Paling tidak ada 3 pelajaran hidup dari kisah di atas yang bisa dicatat :
1. Jangan mudah berucap! Timbang-timbanglah dengan masak. Walau dibilang lamban, atau dikata lambat, tidak mengapa. Daripada terburu-buru lalu menyesal kemudian tak berguna.
Ingat, tidak semua kejadian patut dikomentari. Tidak setiap peristiwa direspon. Pilah-pilih lah mana yang perlu dipikirkan. Jangan semua-semua dipikir. Tak kan mampu kita.
Dua orang yang sedang berjalan bersama, kenapa dikomentari? Hanya karena yang satu buta sebelah mata, lainnya lemah penglihatan?
Duh, betapa sering kita mengomentari. Sudah banyak kata keluar terucap karena menanggapi. Padahal, bukan kemaslahatan!
2. Jangan egois!
Seringkali seseorang mengabaikan yang lain. Hanya karena merasa benar. Hanya disebabkan ia yakin tidak salah. Oh, bukan sesempit itu!

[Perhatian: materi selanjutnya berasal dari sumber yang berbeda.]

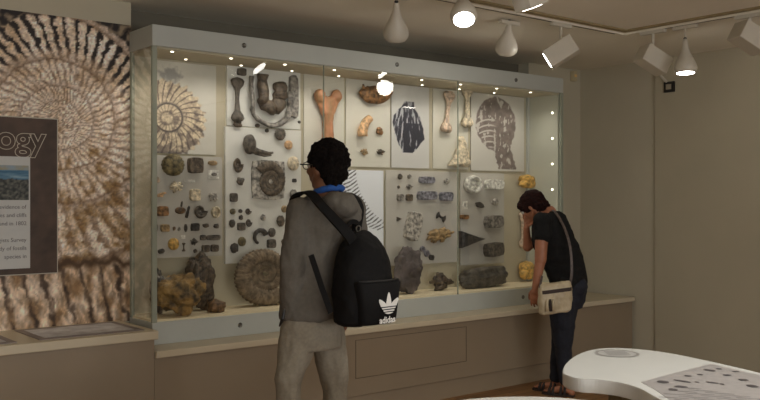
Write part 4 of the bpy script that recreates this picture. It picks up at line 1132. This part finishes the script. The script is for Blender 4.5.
# backpack
blk = mat('backpack_black', s(20, 19, 19), .8, .1, 60, .2, 200, spec=.2)
tc_ = m_(323, 260)      # torso axis
def BP(sv, nv, z):       # sv toward his right, nv out from his back
    q = tc_+(-lf)*sv+(-f)*nv; return Vector((q.x, q.y, z))
bag = thing('backpack', 'black backpack with white three-leaf emblem worn on the back of the man in grey', 'backpack', BP(0, .24, .88))
bb = MB(); SR = -lf; NB = -f
loft(bb, [(BP(.015, .235, .885), SR*.105, NB*.075), (BP(.02, .24, .90), SR*.135, NB*.098), (BP(.025, .242, 1.0), SR*.148, NB*.108), (BP(.03, .240, 1.10), SR*.146, NB*.106), (BP(.035, .236, 1.17), SR*.134, NB*.100),
          (BP(.04, .228, 1.23), SR*.112, NB*.085), (BP(0.045, .215, 1.275), SR*.080, NB*.062), (BP(.05, .20, 1.305), SR*.045, NB*.035), (BP(.05, .195, 1.312), SR*.02, NB*.015)], 36, 2.4)
body_ = build('bag_body', remesh(bb, .006, 4, .007, 12), blk, bag, smooth=True)
pk = MB()
loft(pk, [(BP(.035, .32, .892), SR*.095, NB*.030), (BP(.035, .325, .905), SR*.108, NB*.040), (BP(.035, .33, 1.0), SR*.118, NB*.045), (BP(.035, .33, 1.075), SR*.130, NB*.046), (BP(.035, .328, 1.088), SR*.126, NB*.036)], 32, 3.2)
build('front_pocket', pk, blk, bag, smooth=True)
build('zip', MB().tube([BP(.035+.125*math.sin(a), .33+.043*math.cos(a), 1.090) for a in [math.radians(-80+i*16) for i in range(11)]], .004, 6), M_dark, bag)
# emblem and lettering
wh = mat('emblem_white', s(225, 222, 215), .7)
PF = .3765
def EP(x, z, o=0): return BP(x, PF+o, z)
em = MB(); ec = (.062, .985)
def leaf(cx, cz, ang, L_, w_):
    n = 18; ring = []
    for j in range(n):
        a = 2*PI*j/n; y = -math.cos(a)*.5*L_+.5*L_; x = math.sin(a)*w_*.5*(1 if True else 1)*(.6+.4*math.sin(a/2+.01)) if 0 else math.sin(a)*w_*.5*(1-.35*math.cos(a)*-1)
        ring.append(EP(cx+x*math.cos(ang)+y*math.sin(ang), cz-x*math.sin(ang)+y*math.cos(ang)))
    em.add(ring, [tuple(range(n))]); em.add([p+NB*-.002 for p in ring], [tuple(reversed(range(n)))])
leaf(ec[0], ec[1]-.03, 0, .082, .030); leaf(ec[0]-.010, ec[1]-.03, -.78, .074, .030); leaf(ec[0]+.010, ec[1]-.03, .78, .074, .030)
n = 20; ring = [EP(ec[0]+.036*math.cos(2*PI*j/n), ec[1]-.026+.020*math.sin(2*PI*j/n), .0003) for j in range(n)]; em.add(ring, [tuple(range(n))])
emb = build('three_leaf_emblem', em, wh, bag)
st_ = MB()
for k in range(3):
    z_ = ec[1]-.016-.011*k; st_.add([EP(ec[0]-.05, z_, .0012), EP(ec[0]+.05, z_, .0012), EP(ec[0]+.05, z_+.0045, .0012), EP(ec[0]-.05, z_+.0045, .0012)], [(0, 1, 2, 3)])
build('emblem_stripes', st_, blk, emb)
tx = MB(); vv, ff = text_mb('adidas', .041, bold=.0008)
tx.add([EP(ec[0]-.010+p_.x, ec[1]-.072+p_.y, .001+p_.z) for p_ in vv], ff)
build('lettering', tx, wh, bag)
# straps
def strap(pts, w, name='strap', th=.006, up=None, par=None, m=blk):
    mb = MB(); P3 = []
    k = len(pts)
    for i in range(k-1):
        p0 = pts[max(i-1, 0)]; p1 = pts[i]; p2 = pts[i+1]; p3 = pts[min(i+2, k-1)]
        for q in range(6):
            t_ = q/6; P3.append(.5*((2*p1)+(p2-p0)*t_+(2*p0-5*p1+4*p2-p3)*t_*t_+(3*p1-p0-3*p2+p3)*t_**3))
    P3.append(pts[-1]); rs = []
    for i, p in enumerate(P3):
        d = (P3[min(i+1, len(P3)-1)]-P3[max(i-1, 0)]).normalized()
        a = up[0].lerp(up[1], i/(len(P3)-1)); n_ = (a-d*a.dot(d)).normalized(); sd_ = d.cross(n_)
        ww = w if not hasattr(w, '__len__') else w[0]+(w[1]-w[0])*i/(len(P3)-1)
        rs.append([p+sd_*ww/2+n_*th/2, p-sd_*ww/2+n_*th/2, p-sd_*ww/2-n_*th/2, p+sd_*ww/2-n_*th/2])
    mb.rings(rs); return build(name, mb, m, par or bag, smooth=False)
strap([m_(299, 214, -.02)+f*.05, m_(302, 197, -.06)+f*.05, m_(309, 192.5, -.12), m_(321, 205, -.235), m_(337, 222, -.275), m_(348, 234, -.28), m_(353, 241, -.26)], (.042, .05), 'shoulder_strap', .012, (ZV+f*.5, -f*.8-FV*.5))
strap([BP(.10, -.02, 1.48), BP(.12, .06, 1.475), BP(.10, .14, 1.42), BP(.06, .17, 1.33), BP(.04, .19, 1.27)], .05, 'shoulder_strap', .012, (ZV, -f))
strap([m_(311, 255, -.25), m_(316, 270, -.262), m_(323, 291, -.268), m_(331, 313, -.27)], .026, 'lower_strap', .005, (-FV, -FV))
strap([BP(-.012, .185, 1.30), BP(-.02, .195, 1.335), BP(0.01, .20, 1.352), BP(.045, .195, 1.335), BP(.04, .185, 1.295)], .02, 'carry_handle', .006, (-f, -f))
build('ring', MB().tube([BP(.03+.014*math.cos(a), .212, 1.318+.014*math.sin(a)) for a in [2*PI*i/14 for i in range(15)]], .003, 6), M_steel, bag)

# ---- woman
w_ = Fr(6.62)
wf = (-RV*.86+FV*.5).normalized(); wl = (-RV*.5-FV*.86).normalized()
skinW = mat('skin_tan', s(160, 106, 78), .5, .06, 30, .06, 150)
bd = MB()
WC = w_(532.5, 207.5, .04)
whf = (wf*.80-ZV*.60).normalized(); whu = (ZV*.80+wf*.60).normalized()
P_w, R_w = head(bd, WC, whf, whu, .93, True)
nb = w_(549, 213, .02)
bd.cap(P_w(0, -.02, -.06), nb, .052, .058)
hipc = w_(568, 292, .03); che = w_(557, 235, .02)
loft(bd, [(w_(566, 300, .03), wl*.15, wf*.11), (w_(567, 275, .03), wl*.14, wf*.10), (w_(563, 255, .03), wl*.13, wf*.10), (w_(555, 230, .02), wl*.15, wf*.11), (w_(551, 216, .02), wl*.12, wf*.07)])
WLs = w_(549, 222)+wl*.14; WRs = w_(550, 222)-wl*.14
WLe = w_(540.5, 260, -.15); WLw = w_(535.5, 288, -.16)
WRe = w_(527.5, 247, .10); WRw = w_(526.5, 228, .05)
bd.cap(nb, WLs, .045, .045); bd.cap(nb, WRs, .045, .045)
bd.cap(WLs, WLe, .055, .044); bd.cap(WLe, WLw, .042, .027)
hand(bd, WLw, Vector((0, 0, -1))-RV*.06, wf, -wl, .93, .45)
bd.cap(WRs, WRe, .045, .036); bd.cap(WRe, WRw, .035, .024)
hand(bd, WRw, Vector((0, 0, 1))*.9+wf*-.12, -wf*.6-FV*.4, (-wf-ZV*.1), .82, .75)
WLh = w_(562, 304, -.05); WRh = w_(565, 304, .12)
WLk = w_(563, 344, -.06); WRk = w_(560, 344, .09)
WLa = Vector((*w_(566, 386, -.06).xy, .08)); WRa = Vector((*w_(556, 386, .08).xy, .08))
for h_, k_, a_ in ((WLh, WLk, WLa), (WRh, WRk, WRa)):
    bd.cap(h_, k_, .08, .055); bd.cap(k_, a_, .05, .034)
    bd.cap(a_-Vector((0, 0, .03)), a_+wf*.13-Vector((0, 0, .05)), .033, .022); bd.cap(a_, a_-wf*.04-Vector((0, 0, .05)), .03, .028)
    for k in range(5):
        q = a_+wf*.135-Vector((0, 0, .052))+wl*(k-2)*.013; bd.cap(q, q+wf*(.03-.003*abs(k-2)), .009, .008, 8)
wb = build('person', remesh(bd, .0052, 3), skinW, loc=(w_(566, 300, .03).x, w_(566, 300, .03).y, 0), smooth=True)
tag(wb, 'person in black T-shirt and dark jeans bending forward, hand raised to face, by the case', 'person')
face_parts(P_w, .93, wb)
hw = MB()
hw.sphere(P_w(0, -.022, .04), (.090*.97, .108*.97, .092*.97), 20, 14, R_w)
hw.sphere(P_w(0, -.062, -.01), (.080, .062, .075), 16, 12, R_w)
hw.sphere(P_w(0, .052, .062), (.066, .045, .042), 16, 12, R_w)
for sx in (-1, 1):
    hw.sphere(P_w(sx*.066, .02, .02), (.020, .042, .045), 14, 10, R_w); hw.sphere(P_w(sx*.060, -.050, -.005), (.03, .040, .045), 14, 10, R_w)
rnd = random.Random(9)
for k in range(46):      # locks hanging at nape and fringe
    a = rnd.uniform(-1.1, 1.1); b0 = P_w(.07*math.sin(a), -.075*math.cos(a)-.02, -.02+rnd.uniform(-.03, .05))
    hw.cap(b0, b0+(P_w(.09*math.sin(a), -.12*math.cos(a), -.05)-P_w(0, 0, -.02))*.35*rnd.uniform(.6, 1.2)-ZV*.015, .014, .006, 8)
for k in range(26):
    a = rnd.uniform(-1.2, 1.2); b0 = P_w(.07*math.sin(a), .075*math.cos(a), .055)
    hw.cap(b0, P_w(.078*math.sin(a), .092*math.cos(a), .018+rnd.uniform(0, .02)), .014, .006, 8)
build('hair', remesh(hw, .005, 2, .006, 45), mat('hair_dark_red', s(46, 22, 18), .8, 0, 40, .5, 160, col2=s(20, 11, 11), stretch=(1, 1, 3), spec=.12), wb, smooth=True)
ts = MB()
loft(ts, [(w_(570, 289, .03), wl*.150, wf*.115), (w_(569, 284, .03), wl*.163, wf*.128), (w_(566, 272, .03), wl*.158, wf*.158), (w_(559.5, 256, .03), wl*.152, wf*.172), (w_(554, 240, .025), wl*.155, wf*.170), (w_(551.5, 226, .02), wl*.158, wf*.142), (w_(552.5, 216, .02), wl*.125, wf*.095), (w_(553.5, 211.5, .02), wl*.085, wf*.060)])
ts.sphere(w_(543, 240, -.02), (.075, .075, .075)); ts.sphere(w_(541, 241, .10), (.07, .07, .07))
ts.cap(w_(550, 218), WLs, .06, .064); ts.cap(WLs, WLs.lerp(WLe, .33), .072, .066)
ts.cap(w_(550, 218), WRs, .06, .062); ts.cap(WRs, WRs.lerp(WRe, .38), .062, .058)
teem = mat('tshirt_black', s(32, 32, 32), .9, .1, 40, .2, 200, spec=.15)
build('t_shirt', remesh(ts, .0065, 4, .009, 10, (10, 10, 14)), teem, wb, smooth=True)
jn = MB()
loft(jn, [(w_(568.5, 280, .03), wl*.145, wf*.115), (w_(569, 290, .03), wl*.155, wf*.132), (w_(568, 300, .03), wl*.155, wf*.13), (w_(566, 308, .03), wl*.145, wf*.12)])
jn.sphere(w_(576, 287, -.04), (.085, .085, .09)); jn.sphere(w_(576, 287, .10), (.085, .085, .09))
for h_, k_, a_ in ((WLh, WLk, WLa), (WRh, WRk, WRa)):
    jn.cap(h_, h_.lerp(k_, .5), .108, .090); jn.cap(h_.lerp(k_, .5), k_, .090, .070); jn.cap(k_, k_.lerp(a_, .5), .066, .060); jn.cap(k_.lerp(a_, .5), a_+Vector((0, 0, .035)), .060, .050)
build('jeans', remesh(jn, .0065, 4, .008, 10, (12, 12, 9)), mat('jeans_dark', s(28, 31, 42), .85, .15, 50, .2, 200), wb, smooth=True)
for a_ in (WLa, WRa):
    sd_ = MB(); g0 = Vector((a_.x, a_.y, 0))
    secs = [(-.06, .028), (-.03, .036), (.03, .036), (.09, .042), (.15, .042), (.18, .024)]
    sd_.rings([[g0+wf*y+wl*x*w__+ZV*z for x, z in ((-1, 0), (1, 0), (1, .016), (-1, .016))] for y, w__ in secs])
    sn = build('sandal', sd_, mat('sandal_dark', s(44, 34, 30), .7, .1, 20), wb)
    for y in (.0, .03, .09, .12):
        build('sandal_strap', MB().tube([g0+wf*y+wl*.038*math.cos(q)+ZV*(.012+(.075 if y < .02 else .062 if y < .05 else .042)*math.sin(q)) for q in [PI*i/10 for i in range(11)]], .011, 6), mat('sandal_dark', s(44, 34, 30), .7), sn)
# handbag
hbM = mat('handbag_cream', s(204, 190, 160), .4, 0, 12, .25, 60, col2=s(176, 160, 130))
hcn = w_(555, 297.5, -.255)
hb = thing('handbag', 'cream shoulder bag with dark zip stripe hanging at the hip of the woman', 'handbag', (hcn.x, hcn.y, hcn.z-.12))
ux = (RV*.97+FV*.22).normalized(); un = ux.cross(ZV).normalized()
mbg = MB(); secz = [(-.112, .105, .030), (-.10, .118, .040), (-.03, .126, .045), (.05, .124, .042), (.09, .12, .034), (.108, .11, .018)]
def tilt(x): return .10*x
secs = []
for z_, w__, d_ in secz:
    secs.append((hcn+ZV*z_, (ux+ZV*.10)*w__, un*d_))
loft(mbg, secs, 32, 4.5)
build('bag_body', remesh(mbg, .005, 2, .004, 20), hbM, hb, smooth=True)
zz = MB()
zp = [hcn+ux*x+ZV*(.052+.10*x)+un*(.0445 if abs(x) < .10 else .036) for x in [-.112+.224*i/12 for i in range(13)]]
rs = []
for p in zp: rs.append([p+ZV*.013+un*.002, p-ZV*.013+un*.002, p-ZV*.013-un*.004, p+ZV*.013-un*.004])
zz.rings(rs); build('zip_stripe', zz, mat('zip_brown', s(52, 36, 28), .6, .1, 30), hb)
for dx_ in (-.085, -.060, -.035):
    q = hcn+ux*dx_+un*.052+ZV*(-.005)
    build('tassel', MB().lathe(q, Vector((.02, 0, -1)), [(0, .006), (.012, .009), (.03, .011), (.085, .016), (.088, .006)], 10), mat('tassel_dark', s(50, 38, 32), .7) if dx_ > -.08 and dx_ < -.05 else hbM, hb, smooth=True)
sm_ = mat('strap_chain', s(88, 76, 70), .5, .3, 60)
strap([hcn+ux*.115+ZV*.09, w_(571.8, 272, -.24), w_(570.5, 250, -.22), w_(566, 232, -.18), w_(558, 216, -.10), w_(551, 210, -.01), w_(544, 217, .10)], .018, 'shoulder_strap', .006, (-FV, ZV-FV*.3), hb, sm_)
strap([hcn-ux*.115+ZV*.07, hcn-ux*.112+ZV*.095, w_(542, 276, -.215)], .016, 'shoulder_strap', .006, (-FV, -FV), hb, sm_)

# ------------------------------------------------------------------ world: faint ambient
w = bpy.data.worlds.new('world'); bpy.context.scene.world = w; w.use_nodes = True
w.node_tree.nodes['Background'].inputs[0].default_value = (*s(200, 190, 170), 1); w.node_tree.nodes['Background'].inputs[1].default_value = .0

Coba pertimbangkan, apa dampak ucapanmu? Apa efek perbuatanmu? Apa akibat sikapmu?
Jika masih ada pilihan lain yang lebih selamat, kenapa tidak? Bila ada alternatif, kenapa memaksakan diri?
Jangan menyebabkan orang lain berburuk sangka! Jangan membuat orang lain ghibah! Jangan menyengaja supaya orang lain iri!

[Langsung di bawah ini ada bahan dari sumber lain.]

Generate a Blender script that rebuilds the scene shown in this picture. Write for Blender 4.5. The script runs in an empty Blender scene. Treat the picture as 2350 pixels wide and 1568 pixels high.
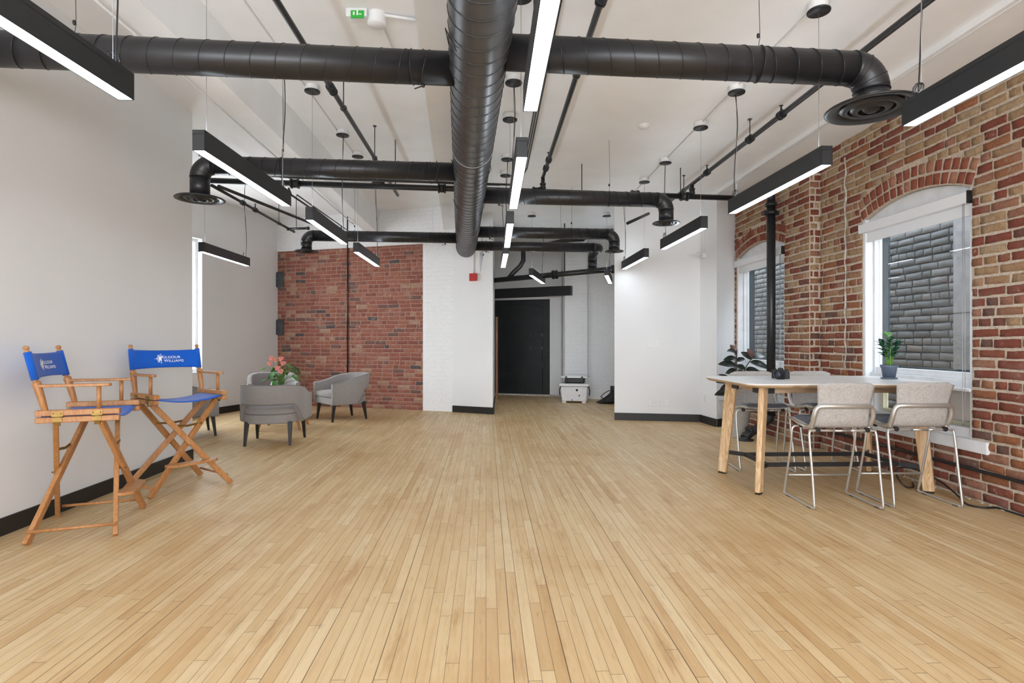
import bpy, bmesh, math, random
from mathutils import Vector, Matrix
random.seed(7)
PI = math.pi
S = bpy.context.scene
COL = S.collection

# ------------------------------------------------------------------ camera
CAMZ = 1.24
cd = bpy.data.cameras.new('camera'); cam = bpy.data.objects.new('camera', cd); COL.objects.link(cam)
cd.sensor_width = 36.0; cd.lens = 36.0 * 1300 / 2350.0; cd.clip_start = 0.05; cd.clip_end = 200
cam.location = (0, 0, CAMZ); cam.rotation_euler = (PI/2, 0, 0)
S.camera = cam
# ------------------------------------------------------------------ world, exposure
W = bpy.data.worlds.new('sky'); S.world = W; W.use_nodes = True
bg = W.node_tree.nodes['Background']; bg.inputs[0].default_value = (0.86, 0.92, 1.0, 1); bg.inputs[1].default_value = 9.0
S.view_settings.view_transform = 'Standard'; S.view_settings.look = 'None'
S.view_settings.exposure = 0.22; S.view_settings.gamma = 1.0
S.view_settings.use_curve_mapping = False
LAMP = 17.0; UPLAMP = 10.0           # radiance of the linear lamps
# daylight entering the big windows in the wall behind the camera
def window_light(name, loc, rot, sx, sy, e, col=(0.93, 0.96, 1.0)):
    l = bpy.data.lights.new(name, 'AREA'); l.shape = 'RECTANGLE'; l.size = sx; l.size_y = sy
    l.energy = e; l.color = col
    o = bpy.data.objects.new(name, l); COL.objects.link(o); o.location = loc; o.rotation_euler = rot
    return o
for i, x in enumerate((-2.2, 0.1, 2.4)):
    window_light('rear_window_daylight', (x, -3.1, 1.75), (PI/2, 0, 0), 1.5, 1.9, 60)
window_light('nook_window_daylight', (-5.50, 8.72, 1.83), (PI/2, 0, -PI/2+0.28+PI*0), 1.0, 2.0, 42)

# ------------------------------------------------------------------ node helpers
def newmat(name):
    m = bpy.data.materials.new(name); m.use_nodes = True
    nt = m.node_tree; b = nt.nodes['Principled BSDF']
    return m, nt, b
def N(nt, t, **kw):
    n = nt.nodes.new(t)
    for k, v in kw.items():
        if k.startswith('i_'):
            key = k[2:]
            n.inputs[int(key) if key.isdigit() else key].default_value = v
        else: setattr(n, k, v)
    return n
def lk(nt, a, b): nt.links.new(a, b)
def M_(nt, op, a, b=None, c=None):
    n = nt.nodes.new('ShaderNodeMath'); n.operation = op
    for i, v in enumerate((a, b, c)):
        if v is None: continue
        if isinstance(v, (int, float)): n.inputs[i].default_value = v
        else: nt.links.new(v, n.inputs[i])
    return n.outputs[0]
def ramp(nt, fac, stops, interp='LINEAR'):
    n = nt.nodes.new('ShaderNodeValToRGB'); n.color_ramp.interpolation = interp
    e = n.color_ramp.elements
    while len(e) > 1: e.remove(e[-1])
    e[0].position = stops[0][0]; e[0].color = (*stops[0][1], 1)
    for p, c in stops[1:]:
        x = e.new(p); x.color = (*c, 1)
    nt.links.new(fac, n.inputs[0]); return n.outputs[0]
def mixc(nt, f, a, b, mode='MIX'):
    n = nt.nodes.new('ShaderNodeMix'); n.data_type = 'RGBA'; n.blend_type = mode
    for s, v in ((n.inputs[0], f), (n.inputs[6], a), (n.inputs[7], b)):
        if isinstance(v, tuple): s.default_value = (*v, 1) if len(v) == 3 else v
        elif isinstance(v, (int, float)): s.default_value = v
        else: nt.links.new(v, s)
    return n.outputs[2]
def bump(nt, b, h, strength=0.3, dist=0.01):
    n = nt.nodes.new('ShaderNodeBump'); n.inputs['Strength'].default_value = strength; n.inputs['Distance'].default_value = dist
    nt.links.new(h, n.inputs['Height']); nt.links.new(n.outputs[0], b.inputs['Normal'])
def noise(nt, vec, scale, detail=4, rough=0.5):
    n = nt.nodes.new('ShaderNodeTexNoise'); n.inputs['Scale'].default_value = scale
    n.inputs['Detail'].default_value = detail; n.inputs['Roughness'].default_value = rough
    if vec is not None: nt.links.new(vec, n.inputs['Vector'])
    return n.outputs[0]
def coord(nt, kind='Object', scale=None, rot=None):
    t = nt.nodes.new('ShaderNodeTexCoord'); o = t.outputs[kind]
    if scale or rot:
        m = nt.nodes.new('ShaderNodeMapping')
        if scale: m.inputs['Scale'].default_value = scale
        if rot: m.inputs['Rotation'].default_value = rot
        nt.links.new(o, m.inputs[0]); o = m.outputs[0]
    return o
def flat(name, col, rough=0.5, metal=0.0, nscale=0, namt=0.08, bstr=0.0, spec=0.5):
    m, nt, b = newmat(name)
    b.inputs['Roughness'].default_value = rough; b.inputs['Metallic'].default_value = metal
    b.inputs['Specular IOR Level'].default_value = spec
    if nscale:
        f = noise(nt, coord(nt), nscale)
        lo = tuple(c*(1-namt) for c in col); hi = tuple(min(1, c*(1+namt)) for c in col)
        lk(nt, ramp(nt, f, [(0.3, lo), (0.7, hi)]), b.inputs['Base Color'])
        if bstr: bump(nt, b, f, bstr, 0.01)
    else: b.inputs['Base Color'].default_value = (*col, 1)
    return m
def wood(name, a, b_, c, scale=(2, 2, 18), rough=0.5, rings=6.0):
    """grain runs along the object's local axis that has the smallest scale"""
    m, nt, b = newmat(name); b.inputs['Roughness'].default_value = rough
    v = coord(nt, 'Object', scale)
    n1 = noise(nt, v, 3.0, 5, 0.6)
    w = N(nt, 'ShaderNodeTexNoise', i_Scale=rings, i_Detail=2.0, i_Distortion=1.2); lk(nt, v, w.inputs['Vector'])
    s = M_(nt, 'SINE', M_(nt, 'MULTIPLY', w.outputs[0], 40.0))
    f = M_(nt, 'ADD', M_(nt, 'MULTIPLY', n1, 0.75), M_(nt, 'MULTIPLY', s, 0.13))
    lk(nt, ramp(nt, f, [(0.2, a), (0.42, b_), (0.62, c)]), b.inputs['Base Color'])
    return m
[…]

Contohlah Ibrahim an Nakha'i! Beliau yang dipuji Imam Ahmad bin Hanbal sebagai , " Ulama cerdas, hafiz, dan penegak Sunnah "
3. Jangan menilai orang sebatas fisiknya!
An Nakha'i memang cacat mata, namun hatinya bersih. Jernih. Bening. Rahimahullah.
Sementara, di sana, banyak yang baik fisiknya bahkan dibilang hampir sempurna, namun akhlak dan perilakunya jauh dari kata mulia.
Fisiknya istimewa, namun rela melakukan hal-hal yang hina. Karena, mulia atau hina tidak ditakar oleh fisik, namun diukur dengan akhlak yang luhur.